Minor cracks have appeared on the signboard of Gwanghwamun, the reconstructed main gate to Seoul’s Gyeongbok Palace, less than three months after it was unveiled to the public, starting a heated debate on shoddy government workmanship.

A long vertical crack can be seen on the left side of the Chinese character “Gwang” on the right side of the signboard. There’s also a crack beneath the character “Hwa” in the middle of the board.

“I’m curious why the signboard is cracked,” Kim Han-gil, a passerby, said. “It cracked not long after Gwanghwamun was restored.”

Democratic Party Representative Choi Moon-soon, a member of the National Assembly’s Culture, Sports, Tourism and Broadcasting Committee, on Wednesday blamed “shoddy workmanship.”

“Gwanghwamun’s new signboard was unveiled on the occasion of the celebration of the 66th anniversary of Korea’s liberation, and the cracks come as a shock because they’re visible to the naked eye,” Choi said in a press release.

The Cultural Heritage Administration of Korea released a statement yesterday to counter the criticism. “The lumber used for making the board was from a native pine tree in Korea, and this tree normally has contractions and expansions,” said Kim Won-ki, a palace and cultural heritage officer at the agency. “Minor cracks are formed in dry autumn weather like this.”
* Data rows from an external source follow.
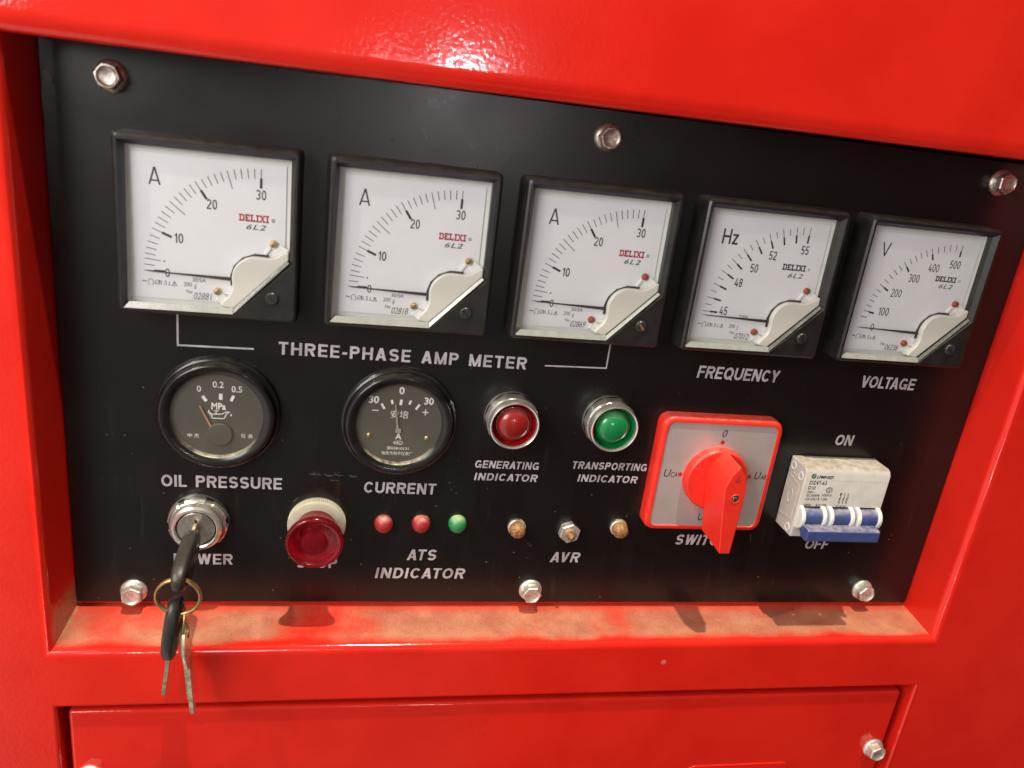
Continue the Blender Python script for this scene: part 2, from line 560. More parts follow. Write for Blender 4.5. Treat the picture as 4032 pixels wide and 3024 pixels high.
def glyph(ch, t):
    """strokes of a plain bold capital or figure, one unit tall: (advance width, polygons)"""
    h = t / 2
    out = []

    def box(x0, y0, x1, y1):
        out.append([[(x0, y0), (x1, y0)], [(x0, y1), (x1, y1)]])

    def diag(x0, y0, x1, y1, hw=None):
        hw = hw or h * 1.16
        out.append([[(x0 - hw, y0), (x0 + hw, y0)], [(x1 - hw, y1), (x1 + hw, y1)]])

    def arc(cx, cy, rx, ry, a0, a1, n=18):
        r = []
        for i in range(n + 1):
            a = math.radians(a0 + (a1 - a0) * i / n)
            c, s_ = math.cos(a), math.sin(a)
            r.append((cx + rx * math.copysign(abs(c) ** 0.97, c), cy + ry * math.copysign(abs(s_) ** 0.97, s_)))
        return r

    def path(p):
        st = []
        for i, q in enumerate(p):
            a, b = p[max(0, i - 1)], p[min(len(p) - 1, i + 1)]
            dx, dy = b[0] - a[0], b[1] - a[1]
            l = math.hypot(dx, dy) or 1
            st.append([(q[0] - dy / l * h, q[1] + dx / l * h), (q[0] + dy / l * h, q[1] - dx / l * h)])
        out.append(st)
    w = {'A': .80, 'C': .78, 'D': .76, 'E': .66, 'F': .62, 'G': .82, 'H': .76, 'I': t, 'L': .60, 'M': .90, 'N': .77, 'O': .84, 'P': .70,
         'Q': .84, 'R': .75, 'S': .71, 'T': .68, 'U': .76, 'V': .76, 'W': 1.08, 'Y': .76, '-': .34, ' ': .42, '1': .36, '4': .58, 'z': .52}.get(ch, .56)
    r4 = (.5 - h) / 2
    if ch in 'DEFHILMNPR':
        box(0, 0, t, 1)
    if ch in 'HMN':
        box(w - t, 0, w, 1)
    if ch == 'A':
        diag(h * 1.16, 0, w / 2, 1); diag(w - h * 1.16, 0, w / 2, 1); box(w * .24, .2, w * .76, .2 + t * .8)
    elif ch == 'C':
        path(arc(w / 2, .5, w / 2 - h, .5 - h, 38, 322, 26))
    elif ch == 'D':
        path([(t * .5, 1 - h), (w - .40, 1 - h)] + arc(w - .40, .5, .40 - h, .5 - h, 90, -90)[1:-1] + [(w - .40, h), (t * .5, h)])
    elif ch in 'EF':
        box(t * .6, 1 - t * .9, w, 1); box(t * .6, .5 - t * .43, w * .93, .5 + t * .43)
        if ch == 'E':
            box(t * .6, 0, w, t * .9)
    elif ch == 'G':
        path(arc(w / 2, .5, w / 2 - h, .5 - h, 38, 335, 26)); box(w * .54, .34, w, .34 + t * .85); box(w - t * .8, 0, w, .42)
    elif ch == 'H':
        box(t * .6, .5 - t * .45, w - t * .6, .5 + t * .45)
    elif ch == 'L':
        box(t * .6, 0, w, t * .9)
    elif ch == 'M':
        diag(h * 1.0, 1, w / 2, 0, h); diag(w - h * 1.0, 1, w / 2, 0, h)
    elif ch == 'N':
        diag(h * 1.1, 1, w - h * 1.1, 0, h * 1.25)
    elif ch in 'OQ0':
        path(arc(w / 2, .5, w / 2 - h, .5 - h, 0, 360, 34))
        if ch == 'Q':
            diag(w * .62, .3, w * .92, -.04, h)
    elif ch in 'PR':
        path([(t * .5, 1 - h), (w - .30, 1 - h)] + arc(w - .30, .70, .30 - h, .30 - h, 90, -90)[1:-1] + [(w - .30, .40 + h), (t * .5, .40 + h)])
        if ch == 'R':
            diag(w * .56, .46, w - h * 1.16, 0)
    elif ch == 'S':
        path(arc(w / 2, .5 + r4, w / 2 - h, r4, 22, 270, 18) + arc(w / 2, .5 - r4, w / 2 - h, r4, 90, -158, 18)[1:])
    elif ch == 'T':
        box(0, 1 - t * .9, w, 1); box(w / 2 - h, 0, w / 2 + h, 1 - t * .5)
    elif ch == 'U':
        path([(h, 1), (h, .36)] + arc(w / 2, .36, w / 2 - h, .36 - h, 180, 360)[1:-1] + [(w - h, .36), (w - h, 1)])
    elif ch == 'V':
        diag(h * 1.16, 1, w / 2, 0); diag(w - h * 1.16, 1, w / 2, 0)
    elif ch == 'W':
        for a, b in ((h * 1.1, .29 * w), (w / 2, .29 * w), (w / 2, .71 * w), (w - h * 1.1, .71 * w)):
            diag(a, 1, b, 0, h * 1.05)
    elif ch == 'Y':
        diag(h * 1.16, 1, w / 2, .40); diag(w - h * 1.16, 1, w / 2, .40); box(w / 2 - h, 0, w / 2 + h, .46)
    elif ch == '-':
        box(0, .30, w, .30 + t)
    elif ch == '1':
        box(w - t, 0, w, 1); diag(w - h, 1 - h * .6, h, .72, h)
    elif ch == '2':
        path(arc(w / 2, .70, w / 2 - h, .30 - h, 165, -30, 16) + [(h * 1.2, t)]); box(0, 0, w, t * .92)
    elif ch in '38':
        if ch == '3':
            path(arc(w / 2, .5 + r4, w / 2 - h, r4, 155, -90, 16)); path(arc(w / 2, .5 - r4, w / 2 - h, r4, 90, -155, 16))
        else:
            path(arc(w / 2, .5 + r4, w / 2 - h * 1.2, r4, 0, 360, 24)); path(arc(w / 2, .5 - r4, w / 2 - h, r4, 0, 360, 24))
    elif ch == '4':
        diag(w * .56, 1, h, .30, h); box(0, .20, w, .20 + t * .9); box(w * .60, 0, w * .60 + t, .58)
    elif ch == '5':
        box(w * .12, 1 - t * .9, w * .96, 1); diag(w * .12 + h, .95, h * 1.1, .46, h); path(arc(w / 2, .32, w / 2 - h, .32 - h, 140, -155, 18))
    elif ch == 'z':
        box(0, .70 - t * .85, w, .70); box(0, 0, w, t * .85); diag(h * 1.3, t * .5, w - h * 1.3, .70 - t * .5, h * 1.2)
    return w, out


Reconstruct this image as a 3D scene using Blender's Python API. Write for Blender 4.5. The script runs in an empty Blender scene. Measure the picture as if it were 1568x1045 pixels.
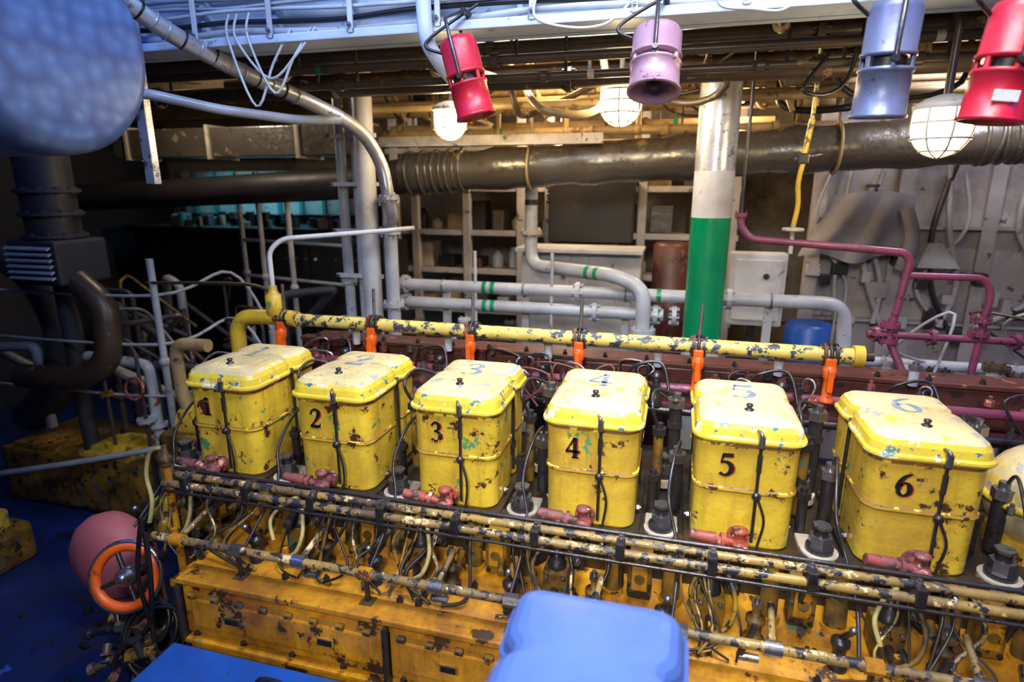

Kim said there had been discussions over which kind of lumber to use during the Gwanghwamun restoration and reconstruction, and some experts suggested imported lumber that doesn’t contract and expand.

“But the agency decided to use a Korean pine tree - Yuksong - because experts said it wasn’t appropriate to use foreign pine for a representative royal palace built in the Joseon Dynasty,” Kim said.

The agency said Wednesday that it will come up with measures to resolve the problem after heritage experts examine the cracks.

Experts had mixed responses to the cracks. “I can’t rule out the possibility that the lumber used for the signboard wasn’t dried long enough because of the deadline,” said Kwon Ki-hyeok, architecture professor at the University of Seoul.

Master woodcarver Heo Kil-yang disagreed. “The lumber cracks when it is exposed to sunshine even if it was dried well,” Heo said.